* Objective
Look through the records below, and copy out every line that holds the string "only".

* Dataset excerpts

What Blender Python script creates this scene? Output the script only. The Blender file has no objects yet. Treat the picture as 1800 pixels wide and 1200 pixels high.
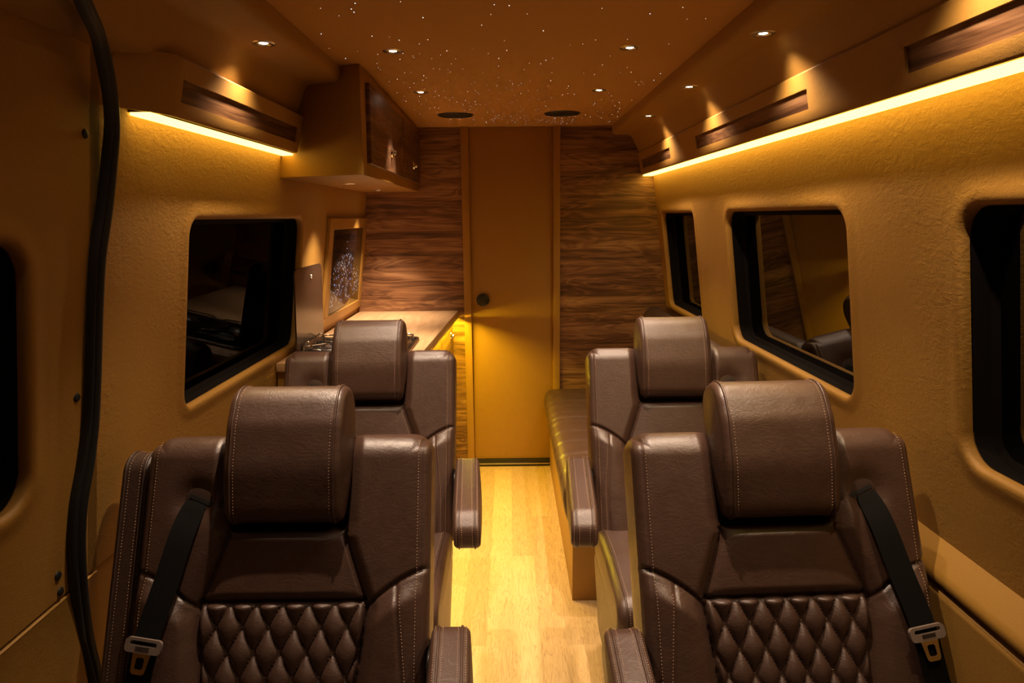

* * *

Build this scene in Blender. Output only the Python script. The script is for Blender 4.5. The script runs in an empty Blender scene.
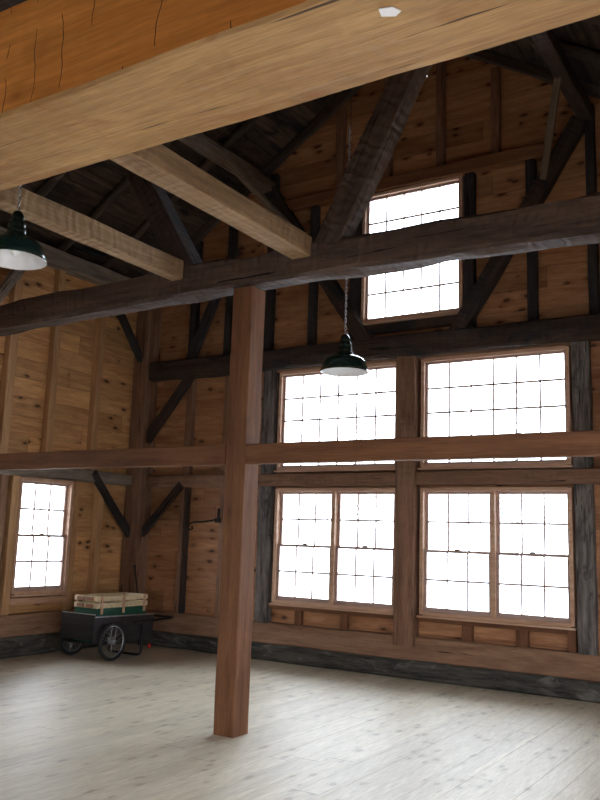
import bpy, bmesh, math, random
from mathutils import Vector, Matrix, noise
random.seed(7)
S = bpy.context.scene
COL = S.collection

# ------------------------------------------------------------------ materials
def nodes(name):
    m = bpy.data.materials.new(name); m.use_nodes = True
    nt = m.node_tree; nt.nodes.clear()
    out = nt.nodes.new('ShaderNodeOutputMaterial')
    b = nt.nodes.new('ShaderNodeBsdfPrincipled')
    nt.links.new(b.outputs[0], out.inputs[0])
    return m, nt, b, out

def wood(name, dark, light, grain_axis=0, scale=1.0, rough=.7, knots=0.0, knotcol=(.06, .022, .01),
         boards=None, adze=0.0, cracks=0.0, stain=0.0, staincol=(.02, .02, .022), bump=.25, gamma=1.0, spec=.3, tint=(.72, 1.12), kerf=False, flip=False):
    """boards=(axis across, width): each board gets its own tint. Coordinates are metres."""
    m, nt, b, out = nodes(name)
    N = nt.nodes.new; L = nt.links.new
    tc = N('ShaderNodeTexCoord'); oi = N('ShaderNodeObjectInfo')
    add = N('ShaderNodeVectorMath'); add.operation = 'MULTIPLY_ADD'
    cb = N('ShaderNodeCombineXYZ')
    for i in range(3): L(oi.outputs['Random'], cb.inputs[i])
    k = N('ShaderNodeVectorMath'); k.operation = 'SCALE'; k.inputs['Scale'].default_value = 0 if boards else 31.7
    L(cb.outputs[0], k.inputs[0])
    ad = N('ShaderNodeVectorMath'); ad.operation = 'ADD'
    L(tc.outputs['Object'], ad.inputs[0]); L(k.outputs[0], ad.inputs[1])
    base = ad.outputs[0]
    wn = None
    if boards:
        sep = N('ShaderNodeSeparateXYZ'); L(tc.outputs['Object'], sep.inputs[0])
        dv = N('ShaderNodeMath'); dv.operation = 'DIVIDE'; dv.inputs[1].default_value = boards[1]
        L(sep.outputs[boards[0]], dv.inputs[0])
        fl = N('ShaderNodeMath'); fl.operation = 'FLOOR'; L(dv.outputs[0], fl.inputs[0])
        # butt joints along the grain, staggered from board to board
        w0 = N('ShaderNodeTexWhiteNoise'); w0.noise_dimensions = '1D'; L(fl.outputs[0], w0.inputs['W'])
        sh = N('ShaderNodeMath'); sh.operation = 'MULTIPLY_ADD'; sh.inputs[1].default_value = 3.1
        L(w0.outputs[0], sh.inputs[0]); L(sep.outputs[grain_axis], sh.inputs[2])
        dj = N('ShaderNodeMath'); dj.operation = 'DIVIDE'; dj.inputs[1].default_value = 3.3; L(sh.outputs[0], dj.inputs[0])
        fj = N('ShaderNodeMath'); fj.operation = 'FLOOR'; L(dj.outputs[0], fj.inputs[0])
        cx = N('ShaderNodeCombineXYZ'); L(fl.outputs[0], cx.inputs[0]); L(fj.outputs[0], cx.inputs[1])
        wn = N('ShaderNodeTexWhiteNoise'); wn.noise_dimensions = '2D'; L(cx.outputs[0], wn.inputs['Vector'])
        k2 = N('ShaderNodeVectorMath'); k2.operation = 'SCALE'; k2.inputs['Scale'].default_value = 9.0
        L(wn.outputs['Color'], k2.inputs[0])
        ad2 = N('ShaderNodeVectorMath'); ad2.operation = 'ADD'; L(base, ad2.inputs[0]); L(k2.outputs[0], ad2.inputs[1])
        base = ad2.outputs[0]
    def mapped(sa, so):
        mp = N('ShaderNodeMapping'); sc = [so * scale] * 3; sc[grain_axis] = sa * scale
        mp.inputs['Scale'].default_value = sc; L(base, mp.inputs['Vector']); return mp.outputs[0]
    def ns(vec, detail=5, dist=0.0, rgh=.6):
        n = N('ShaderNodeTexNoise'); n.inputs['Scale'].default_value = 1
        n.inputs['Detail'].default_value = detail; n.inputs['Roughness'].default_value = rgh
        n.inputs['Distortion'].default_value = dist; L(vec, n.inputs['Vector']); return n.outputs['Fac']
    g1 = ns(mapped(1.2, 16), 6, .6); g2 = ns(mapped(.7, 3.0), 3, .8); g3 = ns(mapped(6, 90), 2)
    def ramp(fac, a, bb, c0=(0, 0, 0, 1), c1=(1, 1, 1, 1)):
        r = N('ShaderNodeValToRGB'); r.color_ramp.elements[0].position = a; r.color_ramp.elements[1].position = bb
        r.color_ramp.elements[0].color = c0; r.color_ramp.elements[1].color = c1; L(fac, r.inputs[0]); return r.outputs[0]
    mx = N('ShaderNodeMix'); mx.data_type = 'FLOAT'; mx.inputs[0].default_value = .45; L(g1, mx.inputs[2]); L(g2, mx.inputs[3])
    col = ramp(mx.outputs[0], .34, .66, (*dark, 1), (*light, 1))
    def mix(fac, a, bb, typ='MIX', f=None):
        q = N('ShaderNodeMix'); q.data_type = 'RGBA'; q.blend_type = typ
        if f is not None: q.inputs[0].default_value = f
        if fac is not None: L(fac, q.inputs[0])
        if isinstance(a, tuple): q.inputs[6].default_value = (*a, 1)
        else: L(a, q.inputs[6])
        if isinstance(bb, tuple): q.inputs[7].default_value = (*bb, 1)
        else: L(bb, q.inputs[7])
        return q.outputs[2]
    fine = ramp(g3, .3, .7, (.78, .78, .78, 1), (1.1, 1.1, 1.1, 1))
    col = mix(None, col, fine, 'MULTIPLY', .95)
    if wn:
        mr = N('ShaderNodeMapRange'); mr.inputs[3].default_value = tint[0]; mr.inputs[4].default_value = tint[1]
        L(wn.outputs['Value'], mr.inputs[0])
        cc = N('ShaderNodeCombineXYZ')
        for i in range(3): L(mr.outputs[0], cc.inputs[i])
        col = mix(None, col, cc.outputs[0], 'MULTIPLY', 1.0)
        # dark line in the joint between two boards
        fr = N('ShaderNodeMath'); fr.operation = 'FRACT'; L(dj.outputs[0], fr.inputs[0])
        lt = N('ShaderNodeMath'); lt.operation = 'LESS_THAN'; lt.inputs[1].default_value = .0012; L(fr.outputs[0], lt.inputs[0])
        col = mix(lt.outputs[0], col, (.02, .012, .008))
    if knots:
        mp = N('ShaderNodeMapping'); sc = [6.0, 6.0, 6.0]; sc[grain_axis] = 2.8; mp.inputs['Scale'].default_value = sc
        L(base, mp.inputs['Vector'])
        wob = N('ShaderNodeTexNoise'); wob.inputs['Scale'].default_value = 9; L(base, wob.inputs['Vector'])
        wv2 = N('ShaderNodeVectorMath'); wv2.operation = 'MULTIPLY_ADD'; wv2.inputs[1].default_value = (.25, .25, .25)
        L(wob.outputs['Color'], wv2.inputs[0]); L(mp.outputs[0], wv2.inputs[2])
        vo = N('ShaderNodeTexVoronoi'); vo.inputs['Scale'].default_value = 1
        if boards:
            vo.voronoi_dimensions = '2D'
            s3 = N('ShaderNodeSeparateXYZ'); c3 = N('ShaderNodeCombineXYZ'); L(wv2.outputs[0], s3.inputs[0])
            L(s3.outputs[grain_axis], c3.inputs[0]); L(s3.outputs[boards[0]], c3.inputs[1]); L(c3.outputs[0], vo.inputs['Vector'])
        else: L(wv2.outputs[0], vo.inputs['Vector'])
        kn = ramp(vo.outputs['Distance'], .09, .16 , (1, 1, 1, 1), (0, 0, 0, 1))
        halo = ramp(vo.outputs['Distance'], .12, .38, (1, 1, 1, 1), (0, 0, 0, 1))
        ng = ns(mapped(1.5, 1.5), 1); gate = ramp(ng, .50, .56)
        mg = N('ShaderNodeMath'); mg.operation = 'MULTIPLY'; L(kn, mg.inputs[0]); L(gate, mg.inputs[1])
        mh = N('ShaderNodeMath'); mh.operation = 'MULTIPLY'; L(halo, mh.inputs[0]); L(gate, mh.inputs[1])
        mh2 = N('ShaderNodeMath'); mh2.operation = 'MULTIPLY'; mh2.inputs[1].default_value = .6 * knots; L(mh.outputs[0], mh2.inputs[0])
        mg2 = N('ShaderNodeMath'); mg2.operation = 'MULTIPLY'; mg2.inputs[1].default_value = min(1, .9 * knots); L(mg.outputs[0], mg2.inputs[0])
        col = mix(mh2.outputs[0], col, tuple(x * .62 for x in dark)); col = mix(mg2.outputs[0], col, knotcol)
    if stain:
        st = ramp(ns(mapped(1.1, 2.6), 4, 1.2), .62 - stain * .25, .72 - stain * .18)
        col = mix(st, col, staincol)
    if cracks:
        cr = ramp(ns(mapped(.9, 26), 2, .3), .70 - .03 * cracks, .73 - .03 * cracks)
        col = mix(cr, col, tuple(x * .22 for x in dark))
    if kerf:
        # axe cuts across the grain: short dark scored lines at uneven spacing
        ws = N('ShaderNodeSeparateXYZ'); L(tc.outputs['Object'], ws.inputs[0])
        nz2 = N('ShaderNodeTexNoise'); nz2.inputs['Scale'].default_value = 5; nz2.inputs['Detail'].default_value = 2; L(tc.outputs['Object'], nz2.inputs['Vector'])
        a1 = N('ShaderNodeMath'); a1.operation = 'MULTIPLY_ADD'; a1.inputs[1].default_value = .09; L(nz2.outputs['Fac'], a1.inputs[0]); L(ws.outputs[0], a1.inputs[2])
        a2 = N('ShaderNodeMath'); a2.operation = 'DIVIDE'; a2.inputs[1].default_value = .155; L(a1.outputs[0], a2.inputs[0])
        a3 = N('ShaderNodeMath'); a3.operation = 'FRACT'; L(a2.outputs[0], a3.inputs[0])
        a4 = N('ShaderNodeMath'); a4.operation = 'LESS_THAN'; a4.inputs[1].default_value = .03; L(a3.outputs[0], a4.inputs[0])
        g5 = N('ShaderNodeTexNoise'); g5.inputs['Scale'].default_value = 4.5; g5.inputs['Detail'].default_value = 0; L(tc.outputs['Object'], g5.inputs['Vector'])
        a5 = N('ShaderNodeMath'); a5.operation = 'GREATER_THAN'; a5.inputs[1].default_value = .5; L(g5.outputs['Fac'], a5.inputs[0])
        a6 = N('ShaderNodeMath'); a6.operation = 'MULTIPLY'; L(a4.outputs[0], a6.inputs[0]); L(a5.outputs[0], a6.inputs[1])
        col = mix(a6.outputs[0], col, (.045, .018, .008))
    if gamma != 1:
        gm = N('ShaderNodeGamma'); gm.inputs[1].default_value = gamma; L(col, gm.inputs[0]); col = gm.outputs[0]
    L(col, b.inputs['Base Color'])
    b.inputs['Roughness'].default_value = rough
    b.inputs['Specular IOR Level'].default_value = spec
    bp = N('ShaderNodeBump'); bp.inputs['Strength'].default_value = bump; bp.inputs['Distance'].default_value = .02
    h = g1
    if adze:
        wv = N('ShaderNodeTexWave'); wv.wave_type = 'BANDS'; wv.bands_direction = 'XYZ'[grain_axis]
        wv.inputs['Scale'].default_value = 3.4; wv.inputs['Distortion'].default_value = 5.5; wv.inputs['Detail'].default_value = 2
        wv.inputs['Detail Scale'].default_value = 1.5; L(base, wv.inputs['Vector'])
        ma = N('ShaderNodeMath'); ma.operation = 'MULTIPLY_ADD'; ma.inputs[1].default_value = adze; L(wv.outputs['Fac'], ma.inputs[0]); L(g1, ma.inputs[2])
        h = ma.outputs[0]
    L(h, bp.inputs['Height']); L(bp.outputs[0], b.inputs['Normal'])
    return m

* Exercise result
What Blender Python script creates this scene? Output the script only. The Blender file has no objects yet. Treat the picture as 1800 pixels wide and 1200 pixels high.
Build this scene in Blender. Output only the Python script. The script is for Blender 4.5. The script runs in an empty Blender scene.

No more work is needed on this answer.